Amazingly, given the enormous number of best books lists, one title hasn’t appeared on any of them, despite strong reviews and word of mouth; The Help by Kathryn Stockett.

Both People and Entertainment Weekly have remedied the oversight. People lists The Help at #2 on its Top Ten Books list (after Open by Andre Agassi) and Entertainment Weekly lists it at #2 on their Best Fiction list (after NBA nominee, In Other Rooms, Other Wonders).

[The lists are not available online, link here for the titles on a downloable spreadsheet.]

Our friends over at The Book Reporter named The Help THE Book of the Year (if you want your voice heard, they invite you to nominate your favorite titles of the year).

Entertainment Weely selected ten fiction titles, but they managed to include two more that haven’t appeared on other lists:

#8 Fiction

Sing Them Home
Stephanie Kallos
Retail Price: $14.95
Paperback: 560 pages
Publisher: Grove Press – (2009-08-25)
ISBN / EAN: 0802144136 / 9780802144133

Blackstone Audio:

  • Cassette; 1433203350; $65.95
  • CD; 1433203367; $90.00

Audio downloadale from OverDrive

Entertainment Weekly‘s annotation doesn’t explain why they consider this one of the ten best fiction of the year —  “This fantastical story of three grieving siblings in windblown Nebraska might fly off into the heavens were it not for Kallos’ muscular prose.”

Kallos’ hometown newspaper, the Seattle Times makes a far better case for the book in their review.

PW gave it a starred review and called it an “enthralling second novel” (after the author’s debut Broken for You, which became a bestseller after it was selected for the Today Show Book Club).


#9 Fiction

A Monster’s Notes
Laurie Sheck
Retail Price: $30.00
Hardcover: 544 pages
Publisher: Knopf – (2009-06-23)
ISBN / EAN: 0307271056 / 9780307271051

Entertainment Weekly says, “Sheck’s novel, burrowing into the mind of the creature from Mary Shelly’s Frankenstein, is no monstrous mash of brainy bits and hot air, but an electrifying literary triumph.”

That’s not so convincing, either.
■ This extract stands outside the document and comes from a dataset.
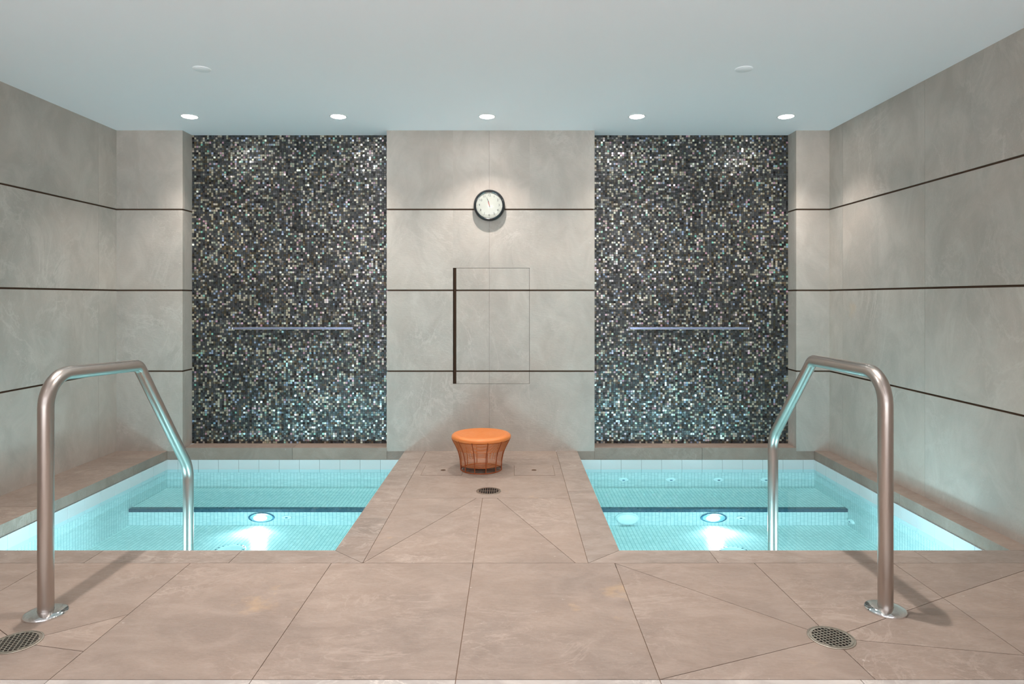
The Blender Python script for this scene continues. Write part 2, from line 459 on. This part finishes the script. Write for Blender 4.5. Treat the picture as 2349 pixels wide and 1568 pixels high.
DX0, DX1, DZ0, DZ1 = -.447, .1315, .507, 1.382
m = MB()
def back_part(xs, hole=None, ret=None):
    for (z0, z1) in rows(0):
        for i in range(len(xs)-1):
            a0, a1 = xs[i]+(.0007 if 0 < i else 0), xs[i+1]-(.0007 if i < len(xs)-2 else 0)
            if hole and a0 < hole[1] and a1 > hole[0]:
                hx0, hx1 = max(a0, hole[0]), min(a1, hole[1])
                if a0 < hx0: m.box(a0, hx0, Y0, Y0+.03, z0, z1, 0)
                if hx1 < a1: m.box(hx1, a1, Y0, Y0+.03, z0, z1, 0)
                if z0 < hole[2]: m.box(hx0, hx1, Y0, Y0+.03, z0, min(z1, hole[2]), 0)
                if z1 > hole[3]: m.box(hx0, hx1, Y0, Y0+.03, max(z0, hole[3]), z1, 0)
            else: m.box(a0, a1, Y0, Y0+.03, z0, z1, 0)
back_part([-.947, -.174, .6215], (DX0, DX1, DZ0, DZ1))
back_part([XL-.02, -2.487]); back_part([2.143, XR+.02])
# returns (sides of the pilasters towards the mosaics) and backing
for xa, xb in ((XL-.02, -2.487), (2.143, XR+.02), (-.947, .6215)):
    hz = rows(0)
    for (z0, z1) in hz: m.box(xa, xa+.03, Y0+.0301, Y1+.05, z0, z1, 0); m.box(xb-.03, xb, Y0+.0301, Y1+.05, z0, z1, 0)
    m.box(xa+.008, xb-.008, Y0+.008 if xa != -.947 else Y0+.03, Y1+.04, 0, CEIL+.01, 1)
# dark backing of the pillar's joints, leaving the niche of the small door free
for bx in ((-.939, DX0, 0, CEIL), (DX1, .6135, 0, CEIL), (DX0, DX1, 0, DZ0), (DX0, DX1, DZ1, CEIL)):
    m.box(bx[0], bx[1], Y0+.008, Y0+.0299, bx[2], bx[3], 1)
tag(m.build('wall_back', [M['wall'], M['groove']]), kind='structure')

# ceiling
m = MB(); m.box(XL-.1, XR+.1, YF, Y1+.3, CEIL, CEIL+.12)
tag(m.build('ceiling', M['ceiling']), kind='structure')

# ------------------------------------------------------------------ small door in the pillar
d = empty('access_door', (-.16, Y0, .507))
tag(d, 'flush stone door in the pillar below the clock, dark gap down its left edge', 'access door')
m = MB()
def rel(x, y, z): return (x+.16, y-Y0, z-.507)
lx, rx = -.4215, DX1-.0022
for z0, z1 in ((DZ0+.002, G[2]-.006), (G[2]+.006, G[1]-.006), (G[1]+.006, DZ1-.0025)):
    for xa, xb in ((lx, -.1747), (-.1733, rx)):
        m.box(xa+.16, xb+.16, .0002, .022, z0-.507, z1-.507, 0)
m.box(lx+.16+.003, rx+.16-.003, .008, .0225, .004, DZ1-.507-.005, 1)
m.build('door_leaf', [M['wall'], M['groove']], d)
m = MB()
m.box(-.4375+.16, -.4345+.16, -.001, .024, .003, DZ1-.507-.006); m.box(-.4275+.16, -.4245+.16, .002, .024, .003, DZ1-.507-.006)
m.box(-.4375+.16, -.4245+.16, .018, .024, .003, DZ1-.507-.006)
tag(m.build('hinge_channel', M['rust'], d), 'rusty brown metal channel along the left edge of the door')

# ------------------------------------------------------------------ mosaic panels
def mosaic(xa, xb, label):
    z0, z1 = .026, CEIL
    nx = round((xb-xa)/.0165); nz = round((z1-z0)/.0165); px = (xb-xa)/nx; pz = (z1-z0)/nz
    v = []; f = []; mi = []
    v += [(xa, Y1+.002, z0), (xb, Y1+.002, z0), (xb, Y1+.002, z1), (xa, Y1+.002, z1), (xa, Y1+.03, z0), (xb, Y1+.03, z0), (xb, Y1+.03, z1), (xa, Y1+.03, z1)]
    f += [(0, 1, 2, 3), (5, 4, 7, 6), (4, 0, 3, 7), (1, 5, 6, 2), (3, 2, 6, 7), (4, 5, 1, 0)]; mi += [1]*6
    g = .0010
    for i in range(nx):
        for j in range(nz):
            cx, cz = xa+(i+.5)*px, z0+(j+.5)*pz; hx, hz = px/2-g, pz/2-g
            tx, tz = random.gauss(0, .085), random.gauss(0, .085)
            b = len(v)
            for sx, sz in ((-1, -1), (1, -1), (1, 1), (-1, 1)):
                v.append((cx+sx*hx, Y1-.0015+tx*sx*hx+tz*sz*hz, cz+sz*hz))
            for sx, sz in ((-1, -1), (1, -1), (1, 1), (-1, 1)):
                v.append((cx+sx*hx, Y1+.0025, cz+sz*hz))
            f += [(b, b+1, b+2, b+3), (b, b+4, b+5, b+1), (b+1, b+5, b+6, b+2), (b+2, b+6, b+7, b+3), (b+3, b+7, b+4, b)]; mi += [0]*5
    me = bpy.data.meshes.new('mosaic_panel'); me.from_pydata(v, [], f)
    me.materials.append(M['mosaic']); me.materials.append(M['mgrout'])
    me.polygons.foreach_set('material_index', mi); me.update()
    o = bpy.data.objects.new('mosaic_panel', me); COL.objects.link(o)
    tag(o, label, 'mosaic wall')
mosaic(-2.487, -.947, 'dark iridescent glass mosaic on the wall left of the clock')
mosaic(.6215, 2.143, 'dark iridescent glass mosaic on the wall right of the clock')

# waterfall spouts
for xa, xb, lb in ((-2.167, -1.229, 'left'), (.907, 1.832, 'right')):
    o = empty('waterfall_spout', ((xa+xb)/2, Y1, .921)); h = (xb-xa)/2
    tag(o, 'long thin blue-grey metal water spout across the %s mosaic' % lb, 'water spout')
    m = MB(); m.box(-h, h, -.030, 0, .006, .0085); m.box(-h, h, -.026, 0, -.010, -.006)
    m.box(-h, -h+.005, -.028, 0, -.010, .0085); m.box(h-.005, h, -.028, 0, -.010, .0085)
    m.build('spout_lip', M['chrome'], o, bevel=.0008)
    m = MB(); m.box(-h+.005, h-.005, -.0255, 0, -.006, .006); m.build('spout_body', M['blade'], o)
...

When you look for other reviews, it doesn’t get much better. Ron Charles at the Washington Post began his with this observation,

The rallying cry against big publishers is that new artists can’t be nourished by an industry obsessed with bestsellers. But before grabbing our pitchforks and torching the House of Bertelsmann, consider the inexplicable appearance of A Monster’s Notes by a poet named Laurie Sheck. Gorgeously printed by New York’s premier publishing house, here is a baffling 500-page book about Frankenstein’s creation that defies description and shreds any expectations you might have for a novel.

Then he delivers the coup de grâce,

I’m sure somewhere there’s a reader smart enough (or dishonest enough) to enjoy this novel in all its rich allusiveness, but I spent the entire ordeal lurching along about 50 IQ points behind.

If Ron Charles had trouble with the book, there’s not much hope for the rest of us.

We should note that prepub reviews were generally better; Booklist starred it and the “famously grumpy” Kirkus called it “Utterly astonishing and not to be missed.”

Well, you can’t say the People list is totally focused on popular titles.